# BRIEF
Make an exact copy of the listing below.

---------- DATA EXCERPT

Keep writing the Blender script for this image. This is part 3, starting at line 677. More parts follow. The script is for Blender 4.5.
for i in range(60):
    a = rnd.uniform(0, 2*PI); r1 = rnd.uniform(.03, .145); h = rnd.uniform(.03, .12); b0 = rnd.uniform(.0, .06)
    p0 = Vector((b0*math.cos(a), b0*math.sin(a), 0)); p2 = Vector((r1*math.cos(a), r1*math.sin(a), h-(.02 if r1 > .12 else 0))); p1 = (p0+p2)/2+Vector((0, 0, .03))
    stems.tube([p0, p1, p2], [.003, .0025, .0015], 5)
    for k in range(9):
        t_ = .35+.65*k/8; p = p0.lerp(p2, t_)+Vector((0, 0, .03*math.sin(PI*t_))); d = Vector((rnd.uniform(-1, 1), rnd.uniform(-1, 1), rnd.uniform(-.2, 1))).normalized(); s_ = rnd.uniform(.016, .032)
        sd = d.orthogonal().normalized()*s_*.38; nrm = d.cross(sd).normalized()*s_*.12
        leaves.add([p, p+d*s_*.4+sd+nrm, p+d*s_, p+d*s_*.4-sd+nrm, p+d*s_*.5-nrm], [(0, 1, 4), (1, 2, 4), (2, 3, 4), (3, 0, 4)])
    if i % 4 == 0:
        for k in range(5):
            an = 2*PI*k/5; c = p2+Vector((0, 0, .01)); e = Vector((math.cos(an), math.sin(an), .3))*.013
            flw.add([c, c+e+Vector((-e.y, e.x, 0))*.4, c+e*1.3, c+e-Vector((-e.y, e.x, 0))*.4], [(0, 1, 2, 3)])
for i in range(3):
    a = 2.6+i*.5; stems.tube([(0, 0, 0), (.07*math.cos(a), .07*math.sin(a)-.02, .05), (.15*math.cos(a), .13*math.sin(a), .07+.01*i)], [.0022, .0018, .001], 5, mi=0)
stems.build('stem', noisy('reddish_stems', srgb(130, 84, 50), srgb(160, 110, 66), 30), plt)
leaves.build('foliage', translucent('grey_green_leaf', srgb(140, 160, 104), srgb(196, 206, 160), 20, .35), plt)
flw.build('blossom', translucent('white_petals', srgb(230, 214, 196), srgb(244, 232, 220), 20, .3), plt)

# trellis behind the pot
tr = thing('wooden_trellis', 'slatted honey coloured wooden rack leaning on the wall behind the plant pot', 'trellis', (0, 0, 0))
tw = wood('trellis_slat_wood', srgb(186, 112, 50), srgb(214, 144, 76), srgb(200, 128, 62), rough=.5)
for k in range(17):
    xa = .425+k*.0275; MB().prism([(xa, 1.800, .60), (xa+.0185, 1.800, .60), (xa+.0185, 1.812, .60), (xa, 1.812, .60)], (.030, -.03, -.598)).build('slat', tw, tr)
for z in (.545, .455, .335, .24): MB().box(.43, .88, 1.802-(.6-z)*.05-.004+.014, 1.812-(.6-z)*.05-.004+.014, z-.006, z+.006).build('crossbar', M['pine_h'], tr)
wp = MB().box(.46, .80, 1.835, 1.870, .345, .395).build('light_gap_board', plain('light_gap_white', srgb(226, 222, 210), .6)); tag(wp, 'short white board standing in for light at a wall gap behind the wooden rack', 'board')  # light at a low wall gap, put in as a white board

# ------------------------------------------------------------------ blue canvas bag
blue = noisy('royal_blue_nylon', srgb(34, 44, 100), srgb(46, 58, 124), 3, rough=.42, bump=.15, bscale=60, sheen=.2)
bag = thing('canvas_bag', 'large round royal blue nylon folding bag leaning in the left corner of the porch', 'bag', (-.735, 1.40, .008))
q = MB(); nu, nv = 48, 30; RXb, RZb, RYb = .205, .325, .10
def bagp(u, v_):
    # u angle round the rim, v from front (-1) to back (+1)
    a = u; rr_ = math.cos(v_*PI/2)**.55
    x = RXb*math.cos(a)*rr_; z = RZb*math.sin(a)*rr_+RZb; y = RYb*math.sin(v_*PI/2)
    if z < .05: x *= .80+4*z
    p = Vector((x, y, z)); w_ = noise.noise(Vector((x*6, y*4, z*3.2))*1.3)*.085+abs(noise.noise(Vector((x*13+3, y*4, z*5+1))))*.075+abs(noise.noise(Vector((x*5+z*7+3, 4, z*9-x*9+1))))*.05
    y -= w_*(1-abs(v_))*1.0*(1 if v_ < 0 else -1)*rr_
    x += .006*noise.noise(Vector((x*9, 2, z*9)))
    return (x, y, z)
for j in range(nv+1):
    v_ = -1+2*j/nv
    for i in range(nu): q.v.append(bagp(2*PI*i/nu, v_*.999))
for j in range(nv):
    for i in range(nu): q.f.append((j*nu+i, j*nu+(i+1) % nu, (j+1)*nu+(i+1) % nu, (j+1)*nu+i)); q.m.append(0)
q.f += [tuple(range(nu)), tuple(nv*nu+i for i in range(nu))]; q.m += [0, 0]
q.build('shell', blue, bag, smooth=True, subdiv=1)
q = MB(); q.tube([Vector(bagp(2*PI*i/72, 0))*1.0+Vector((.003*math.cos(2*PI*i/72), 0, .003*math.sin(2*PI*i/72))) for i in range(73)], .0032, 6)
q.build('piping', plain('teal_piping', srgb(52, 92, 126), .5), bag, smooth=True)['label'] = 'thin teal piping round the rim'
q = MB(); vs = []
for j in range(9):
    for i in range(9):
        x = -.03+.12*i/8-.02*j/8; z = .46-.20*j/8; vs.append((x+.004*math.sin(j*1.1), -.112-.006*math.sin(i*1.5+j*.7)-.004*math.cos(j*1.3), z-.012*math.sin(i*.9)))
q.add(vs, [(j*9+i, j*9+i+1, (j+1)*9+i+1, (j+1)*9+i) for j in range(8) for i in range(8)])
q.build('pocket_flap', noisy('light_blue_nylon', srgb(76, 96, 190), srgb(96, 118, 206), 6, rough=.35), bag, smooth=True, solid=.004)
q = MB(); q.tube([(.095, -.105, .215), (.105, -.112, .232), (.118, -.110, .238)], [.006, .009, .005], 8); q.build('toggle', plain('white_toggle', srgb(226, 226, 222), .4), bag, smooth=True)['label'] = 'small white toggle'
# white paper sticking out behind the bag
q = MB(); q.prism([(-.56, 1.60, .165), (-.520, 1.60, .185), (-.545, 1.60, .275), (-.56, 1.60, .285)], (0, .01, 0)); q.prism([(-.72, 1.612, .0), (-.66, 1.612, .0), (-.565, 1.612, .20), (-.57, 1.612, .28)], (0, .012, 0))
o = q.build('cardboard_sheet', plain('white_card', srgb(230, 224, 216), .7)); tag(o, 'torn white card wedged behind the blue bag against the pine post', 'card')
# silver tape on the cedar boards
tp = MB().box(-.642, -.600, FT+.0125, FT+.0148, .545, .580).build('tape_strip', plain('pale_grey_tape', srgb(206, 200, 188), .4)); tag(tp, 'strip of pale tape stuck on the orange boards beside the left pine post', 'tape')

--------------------

# EXERCISE RESULT
Keep writing the Blender script for this image. This is part 3, starting at line 677. More parts follow. The script is for Blender 4.5.
for i in range(60):
    a = rnd.uniform(0, 2*PI); r1 = rnd.uniform(.03, .145); h = rnd.uniform(.03, .12); b0 = rnd.uniform(.0, .06)
    p0 = Vector((b0*math.cos(a), b0*math.sin(a), 0)); p2 = Vector((r1*math.cos(a), r1*math.sin(a), h-(.02 if r1 > .12 else 0))); p1 = (p0+p2)/2+Vector((0, 0, .03))
    stems.tube([p0, p1, p2], [.003, .0025, .0015], 5)
    for k in range(9):
        t_ = .35+.65*k/8; p = p0.lerp(p2, t_)+Vector((0, 0, .03*math.sin(PI*t_))); d = Vector((rnd.uniform(-1, 1), rnd.uniform(-1, 1), rnd.uniform(-.2, 1))).normalized(); s_ = rnd.uniform(.016, .032)
        sd = d.orthogonal().normalized()*s_*.38; nrm = d.cross(sd).normalized()*s_*.12
        leaves.add([p, p+d*s_*.4+sd+nrm, p+d*s_, p+d*s_*.4-sd+nrm, p+d*s_*.5-nrm], [(0, 1, 4), (1, 2, 4), (2, 3, 4), (3, 0, 4)])
    if i % 4 == 0:
        for k in range(5):
            an = 2*PI*k/5; c = p2+Vector((0, 0, .01)); e = Vector((math.cos(an), math.sin(an), .3))*.013
            flw.add([c, c+e+Vector((-e.y, e.x, 0))*.4, c+e*1.3, c+e-Vector((-e.y, e.x, 0))*.4], [(0, 1, 2, 3)])
for i in range(3):
    a = 2.6+i*.5; stems.tube([(0, 0, 0), (.07*math.cos(a), .07*math.sin(a)-.02, .05), (.15*math.cos(a), .13*math.sin(a), .07+.01*i)], [.0022, .0018, .001], 5, mi=0)
stems.build('stem', noisy('reddish_stems', srgb(130, 84, 50), srgb(160, 110, 66), 30), plt)
leaves.build('foliage', translucent('grey_green_leaf', srgb(140, 160, 104), srgb(196, 206, 160), 20, .35), plt)
flw.build('blossom', translucent('white_petals', srgb(230, 214, 196), srgb(244, 232, 220), 20, .3), plt)

# trellis behind the pot
tr = thing('wooden_trellis', 'slatted honey coloured wooden rack leaning on the wall behind the plant pot', 'trellis', (0, 0, 0))
tw = wood('trellis_slat_wood', srgb(186, 112, 50), srgb(214, 144, 76), srgb(200, 128, 62), rough=.5)
for k in range(17):
    xa = .425+k*.0275; MB().prism([(xa, 1.800, .60), (xa+.0185, 1.800, .60), (xa+.0185, 1.812, .60), (xa, 1.812, .60)], (.030, -.03, -.598)).build('slat', tw, tr)
for z in (.545, .455, .335, .24): MB().box(.43, .88, 1.802-(.6-z)*.05-.004+.014, 1.812-(.6-z)*.05-.004+.014, z-.006, z+.006).build('crossbar', M['pine_h'], tr)
wp = MB().box(.46, .80, 1.835, 1.870, .345, .395).build('light_gap_board', plain('light_gap_white', srgb(226, 222, 210), .6)); tag(wp, 'short white board standing in for light at a wall gap behind the wooden rack', 'board')  # light at a low wall gap, put in as a white board

# ------------------------------------------------------------------ blue canvas bag
blue = noisy('royal_blue_nylon', srgb(34, 44, 100), srgb(46, 58, 124), 3, rough=.42, bump=.15, bscale=60, sheen=.2)
bag = thing('canvas_bag', 'large round royal blue nylon folding bag leaning in the left corner of the porch', 'bag', (-.735, 1.40, .008))
q = MB(); nu, nv = 48, 30; RXb, RZb, RYb = .205, .325, .10
def bagp(u, v_):
    # u angle round the rim, v from front (-1) to back (+1)
    a = u; rr_ = math.cos(v_*PI/2)**.55
    x = RXb*math.cos(a)*rr_; z = RZb*math.sin(a)*rr_+RZb; y = RYb*math.sin(v_*PI/2)
    if z < .05: x *= .80+4*z
    p = Vector((x, y, z)); w_ = noise.noise(Vector((x*6, y*4, z*3.2))*1.3)*.085+abs(noise.noise(Vector((x*13+3, y*4, z*5+1))))*.075+abs(noise.noise(Vector((x*5+z*7+3, 4, z*9-x*9+1))))*.05
    y -= w_*(1-abs(v_))*1.0*(1 if v_ < 0 else -1)*rr_
    x += .006*noise.noise(Vector((x*9, 2, z*9)))
    return (x, y, z)
for j in range(nv+1):
    v_ = -1+2*j/nv
    for i in range(nu): q.v.append(bagp(2*PI*i/nu, v_*.999))
for j in range(nv):
    for i in range(nu): q.f.append((j*nu+i, j*nu+(i+1) % nu, (j+1)*nu+(i+1) % nu, (j+1)*nu+i)); q.m.append(0)
q.f += [tuple(range(nu)), tuple(nv*nu+i for i in range(nu))]; q.m += [0, 0]
q.build('shell', blue, bag, smooth=True, subdiv=1)
q = MB(); q.tube([Vector(bagp(2*PI*i/72, 0))*1.0+Vector((.003*math.cos(2*PI*i/72), 0, .003*math.sin(2*PI*i/72))) for i in range(73)], .0032, 6)
q.build('piping', plain('teal_piping', srgb(52, 92, 126), .5), bag, smooth=True)['label'] = 'thin teal piping round the rim'
q = MB(); vs = []
for j in range(9):
    for i in range(9):
        x = -.03+.12*i/8-.02*j/8; z = .46-.20*j/8; vs.append((x+.004*math.sin(j*1.1), -.112-.006*math.sin(i*1.5+j*.7)-.004*math.cos(j*1.3), z-.012*math.sin(i*.9)))
q.add(vs, [(j*9+i, j*9+i+1, (j+1)*9+i+1, (j+1)*9+i) for j in range(8) for i in range(8)])
q.build('pocket_flap', noisy('light_blue_nylon', srgb(76, 96, 190), srgb(96, 118, 206), 6, rough=.35), bag, smooth=True, solid=.004)
q = MB(); q.tube([(.095, -.105, .215), (.105, -.112, .232), (.118, -.110, .238)], [.006, .009, .005], 8); q.build('toggle', plain('white_toggle', srgb(226, 226, 222), .4), bag, smooth=True)['label'] = 'small white toggle'
# white paper sticking out behind the bag
q = MB(); q.prism([(-.56, 1.60, .165), (-.520, 1.60, .185), (-.545, 1.60, .275), (-.56, 1.60, .285)], (0, .01, 0)); q.prism([(-.72, 1.612, .0), (-.66, 1.612, .0), (-.565, 1.612, .20), (-.57, 1.612, .28)], (0, .012, 0))
o = q.build('cardboard_sheet', plain('white_card', srgb(230, 224, 216), .7)); tag(o, 'torn white card wedged behind the blue bag against the pine post', 'card')
# silver tape on the cedar boards
tp = MB().box(-.642, -.600, FT+.0125, FT+.0148, .545, .580).build('tape_strip', plain('pale_grey_tape', srgb(206, 200, 188), .4)); tag(tp, 'strip of pale tape stuck on the orange boards beside the left pine post', 'tape')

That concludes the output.